Reed invites comparison with State v. Collins, 36 Kan. App. 2d 367, 138 P.3d 793
(2006). In Collins, the defendant was charged with involuntary manslaughter while
driving under the influence of alcohol. Collins, driving a pickup truck, hit a motorcycle
parked in the roadway. The motorcycle rider had stopped there, leaving the motorcycle
with his passenger aboard as he went to the roadside to urinate. The passenger was killed
when Collins hit the motorcycle. 36 Kan. App. 2d at 367-68. After reviewing prior cases
involving involuntary killings, the court concluded that, under the facts of that case, the
district court did not commit error in giving an instruction on proximate cause. 36 Kan.
App. 2d at 372.

Reed argues that the jury should have been asked to decide whether his actions
caused Shiblom's injuries or they were caused by her decision to grab and hold his shirt
as he ran from her. Reed's reliance on Collins and the tort concept of proximate cause is
misplaced. In Collins, the question was whether, within that set of facts, Collins' driving
under the influence, or the motorcycle rider's decision to leave his motorcycle and
passenger in the roadway in the middle of the night, caused the motorcycle passenger's
death. We have a very different set of facts here. Shiblom not only had a legal right, but a
duty, to apprehend Reed. Reed had no right whatsoever to run to keep her from taking
him into custody. The jury was properly instructed to decide whether Reed's actions were
reckless and caused injury to Shiblom.

There was no error in failing to give a proximate cause instruction, since it clearly
was not legally appropriate. Reed's second issue fails before reaching analysis for clear
error and is without merit.
11

Burden of proof instruction—nullification

Finally, Reed challenges the burden of proof instruction advising the jury that if it
found the State had proven each of its claims beyond a reasonable doubt, it "should" find
the defendant guilty. Reed argues that the word "should" in that sentence needed to be
replaced with "may" to make it clear to the jury that it did not have to convict Reed. Not
only did defense counsel not object to this instruction at trial, but the exact instruction
given was specifically requested by Reed.

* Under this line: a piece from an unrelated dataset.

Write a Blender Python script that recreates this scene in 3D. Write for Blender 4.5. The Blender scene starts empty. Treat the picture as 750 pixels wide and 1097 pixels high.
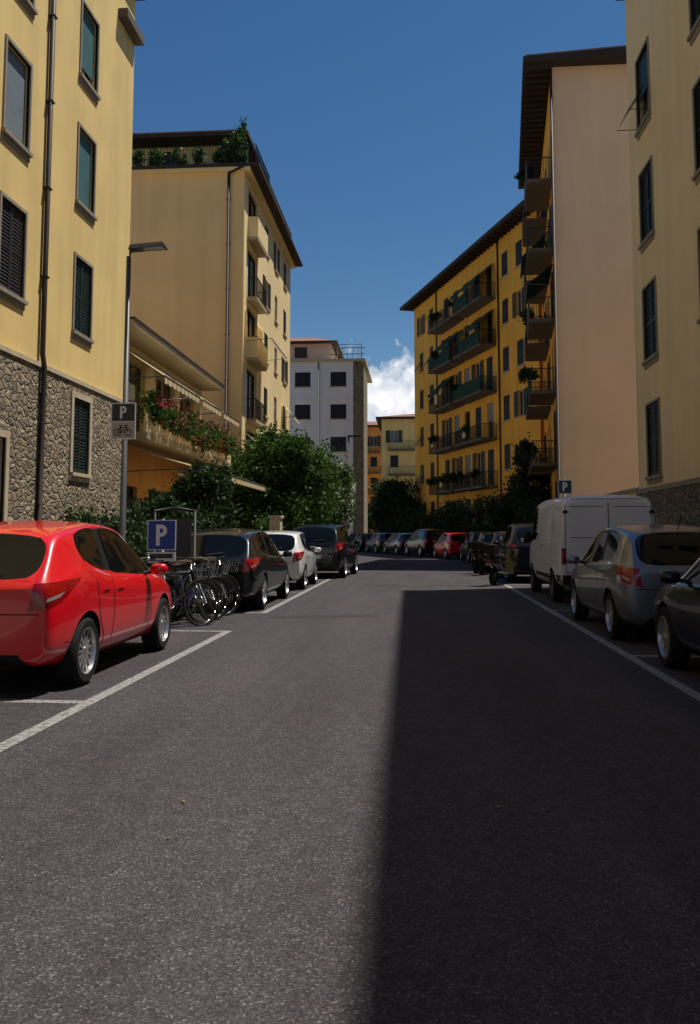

Even if we were to assume Reed clears the invited error obstacles raised by his
request for the instruction he now contends was erroneous, his issue still fails. Our
analysis for this claim of instruction error follows the structure and standard discussed
above. There was no error in failing to give the instruction Reed now advocates.

Another panel of this court has addressed the appropriateness of the identical
instruction advocated by Reed. That panel noted:

"The Kansas Supreme Court has consistently decided that jury instructions
informing juries of the power of nullification are not appropriate. See State v.
SmithParker, 301 Kan. 132, 164, 340 P.3d 485 (2014); [State v.] Naputi, 293 Kan. 55,
Syl. ¶ 4[, 260 P.3d 86 (2011)]; [State v.] McClanahan, 212 Kan. [208,] 210-17[, 510 P.2d
153 (1973)]. Because there is no indication the court is departing from its previous
decisions, we are bound to follow the established precedent. State v. Ottinger, 46 Kan.
App. 2d 647, 655, 264 P.3d 1027 (2011), rev. denied 294 Kan. 946 (2012)." State v.
Jones, No. 111,386, 2015 WL 4716235, at *6 (Kan. App. 2015) (unpublished opinion),
rev. denied 303 Kan. 1080 (2016).

The panel in Jones found the instruction now sought by Reed was legally
inappropriate. We agree. There was no error by the district court and Reed's argument is
without merit.

12

As we find no error by the district court on any of Reed's issues, we affirm.